Well, let's be sure not to say just what we mean by "the TT", and to
introduce "internal dialog" and "subjective experience" as new qualities
to test for, new things that we expect the "defenders of TT" to defend,
despite the fact that no one has ever so defended it.  After it, it doesn't
matter what words mean, simply what is the case.
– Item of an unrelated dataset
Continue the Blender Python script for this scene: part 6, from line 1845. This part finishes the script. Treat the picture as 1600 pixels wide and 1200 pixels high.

>>>>>It may be that we will eventually establish that the TT is a
>>>>>reliable test.  But that's not the only possible outcome.
>>>>>
>>>>Considering the vague notion of "understanding" we have now, basically based
>>>>on passing sort of a TT, TT is good as it is. If we at some point require
>>>>something "more", it will mean that have additional criteria what it means 
>>>>to "understand" and hence that our notion will be different, as rightly
>>>>pointed out by Neil Rickert.
>>>
>>>Well, if _that_'s the way you want to run it, I might even agree.
>>
>>Er, um, isn't this what everyone has been saying all along?
>
>It might be when it comes to understanding, but not understanding
>in Searle's sense.

But of course we don't have to explain what that sense is, because there
is simply what is the case and it doesn't matter what the words mean.
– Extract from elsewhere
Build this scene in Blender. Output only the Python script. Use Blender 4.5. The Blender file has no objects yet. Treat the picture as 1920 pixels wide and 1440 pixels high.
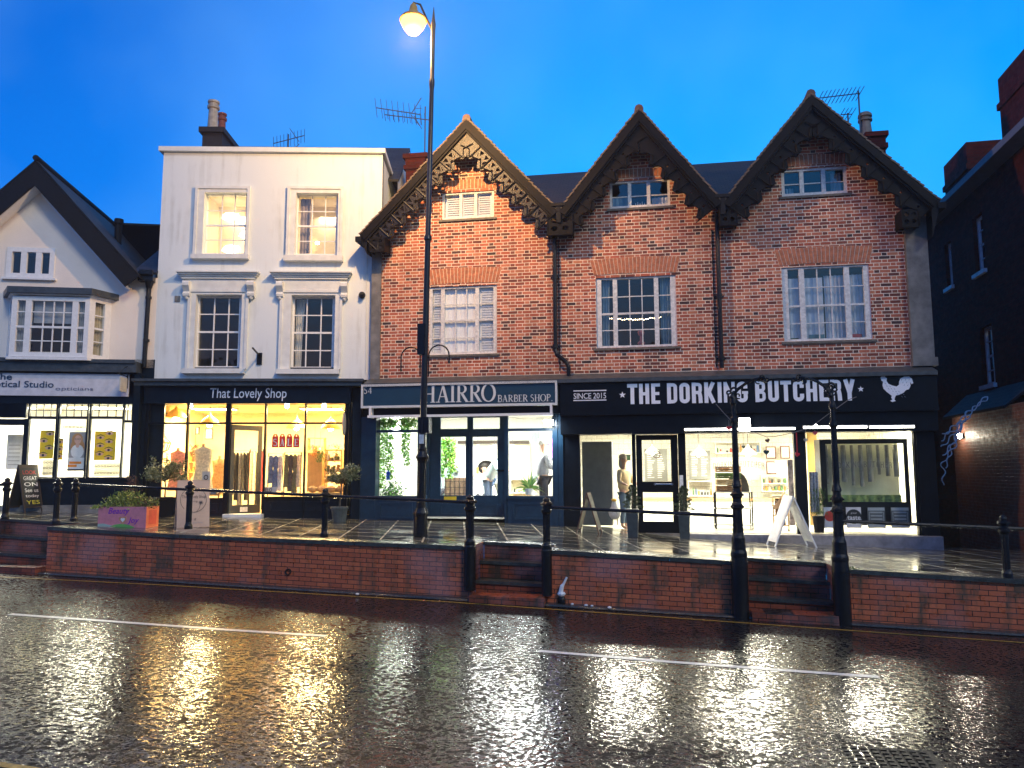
import bpy, bmesh, math, random
from math import radians as RD, sin, cos, tan, pi, atan2, sqrt
from mathutils import Vector as V, Matrix
from mathutils.geometry import tessellate_polygon
S = bpy.context.scene
COL = S.collection
# ------------------------------------------------------------------ camera
EYE = V((0, 0, 2.1)); PITCH = RD(6.44); ROLL = RD(-0.15); FPX = 1440.0
_f = V((0, cos(PITCH), sin(PITCH))); _u = V((0, -sin(PITCH), cos(PITCH))); _x = V((1, 0, 0))
CX = _x * cos(ROLL) + _u * sin(ROLL); CU = -_x * sin(ROLL) + _u * cos(ROLL)
cam = bpy.data.objects.new('camera', bpy.data.cameras.new('camera')); COL.objects.link(cam)
M = Matrix((CX, CU, -_f)).transposed().to_4x4(); M.translation = EYE; cam.matrix_world = M
cam.data.sensor_width = 36; cam.data.lens = 36 * FPX / 1920; cam.data.clip_start = .05; cam.data.clip_end = 2000
S.camera = cam
# ------------------------------------------------------------------ world, sun, exposure
S.view_settings.view_transform = 'Standard'; S.view_settings.look = 'None'
S.view_settings.exposure = 1.12; S.view_settings.gamma = 1
SUN_EL, SUN_AZ = 3.0, 200.0     # the afterglow, low behind the photographer
w = bpy.data.worlds.new('World'); S.world = w; w.use_nodes = True
N = w.node_tree.nodes; L = w.node_tree.links; N.clear()
sky = N.new('ShaderNodeTexSky'); sky.sky_type = 'NISHITA'; sky.sun_disc = False
sky.sun_elevation = RD(SUN_EL); sky.sun_rotation = RD(SUN_AZ); sky.air_density = 1.6; sky.dust_density = .3; sky.ozone_density = 4
tint = N.new('ShaderNodeMix'); tint.data_type = 'RGBA'; tint.blend_type = 'MULTIPLY'; tint.inputs[0].default_value = 1
hs = N.new('ShaderNodeHueSaturation'); hs.inputs['Saturation'].default_value = 1.0
bg = N.new('ShaderNodeBackground'); bg.inputs['Strength'].default_value = .15
out = N.new('ShaderNodeOutputWorld')
# soft broad brightening of the cloud layer (rain cloud lit by the town)
tc = N.new('ShaderNodeTexCoord'); nz = N.new('ShaderNodeTexNoise'); nz.inputs['Scale'].default_value = 1.6; nz.inputs['Detail'].default_value = 3
mr = N.new('ShaderNodeMapRange'); mr.inputs[1].default_value = .3; mr.inputs[2].default_value = .7; mr.inputs[3].default_value = .88; mr.inputs[4].default_value = 1.14
vm = N.new('ShaderNodeVectorMath'); vm.operation = 'SCALE'
L.new(tc.outputs['Generated'], nz.inputs[0]); L.new(nz.outputs[0], mr.inputs[0])
L.new(sky.outputs[0], hs.inputs['Color']); L.new(hs.outputs[0], tint.inputs[6]); tint.inputs[7].default_value = (.0, 1.15, 2.6, 1)
sx = N.new('ShaderNodeSeparateXYZ'); L.new(tc.outputs['Generated'], sx.inputs[0])
m1 = N.new('ShaderNodeMapRange'); m1.interpolation_type = 'SMOOTHSTEP'; m1.inputs[1].default_value = .05; m1.inputs[2].default_value = .42; L.new(sx.outputs[2], m1.inputs[0])
m2 = N.new('ShaderNodeMapRange'); m2.interpolation_type = 'SMOOTHSTEP'; m2.inputs[1].default_value = .1; m2.inputs[2].default_value = -.7; L.new(sx.outputs[1], m2.inputs[0])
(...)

>>>At least I've often agreed with (and even made) that kind of argument
>>>(e.g. a discussion in c.a.phil a fair while back about whether future
>>>or alien maths could be radically different from ours.  I argued that
>>>if it were sufficiently different, we wouldn't think it was maths at
>>>all.)
>>
>>I don't think Andrzej was talking about radical differences of this
>>sort. 
>
>It seems to me a related issue.
>
>>He was talking about the sort of difference between "gold is a shiny
>>malleable yellow substance" and "gold is the element with atomic number 79".
>>We still think that gold is gold, but we have a different notion of what
>>it means to be gold, because we have a more refined understanding of the
>>underlying mechanism that gives rise to the characteristics of gold.
>>Rather than defining gold by its characteristics, we define it in terms of the
>>underlying model.  Such may some day become the case for "understanding".
>>
>>It's interesting how many of these discussions seem to be based upon confusion
>>about meaning and language.
>
>But they're not addressed as such.

Oh, no, neither Aaron Sloman nor I have ever addressed them as such.  Oh no.

>The arguments for the TT are
>usuallky along the lines of: we use the TT for other humans so
>it's arbitrary (or otherwise unjustified) to do anything different
>for machines.

*One* line of the defense is that additional tests need to be justified
as being appropriate or relevant to whatever quality is being tested.
Whether they are appropriate or relevant depends upon the *definition* of
the quality, the *case of the matter* as to what quality is being discussed.
That's why the meaning of words matter.

>Moreover, we seldom find: my "understanding" I mean this, and here's
>how the TT is a reliable test for it.

Yeah, especially if you edit that out every time it comes up.
What we really have is Dalton saying "the TT is not enough for understanding"
with  the response "what do you mean by understanding" or "what is it about
understanding that you think the TT doesn't capture" or, as I said in this very
thread, that "understanding" has multiple  menaings which get shifted around
to suit the argument.  The fact is that without absurd attacks on "the TT",
there would be no defense because, as Rosenfelder and Rickert and others
have pointed out numerous times, the TT has little or no practical role in AI.

>Instead, TT-defenders try to
>present a choice like this:
>
>  -- the TT and the associated verificationist/behaviorist
>     attitide to questions of this sort.
>
>  -- some unacceptable prejudice (e.g. judging by "looks").
>
>  -- dualism, mysticism, vitalism, being unscientific, etc.

Ok, so there are a couple of other possibilities, such as the one usually put
forth by me, Sloman, Rosenfelder, Rickert, and others, in one form or another,
that good answers to the questions require a clear understanding of the terms,
which can probably only come with better models of mind.  And then there's the
position put forth by Dalton, which is that there a matter of what is the case
as to whether an entity understands or is intelligent or conscious, or what
is gold, independent of the *meanings* of those words.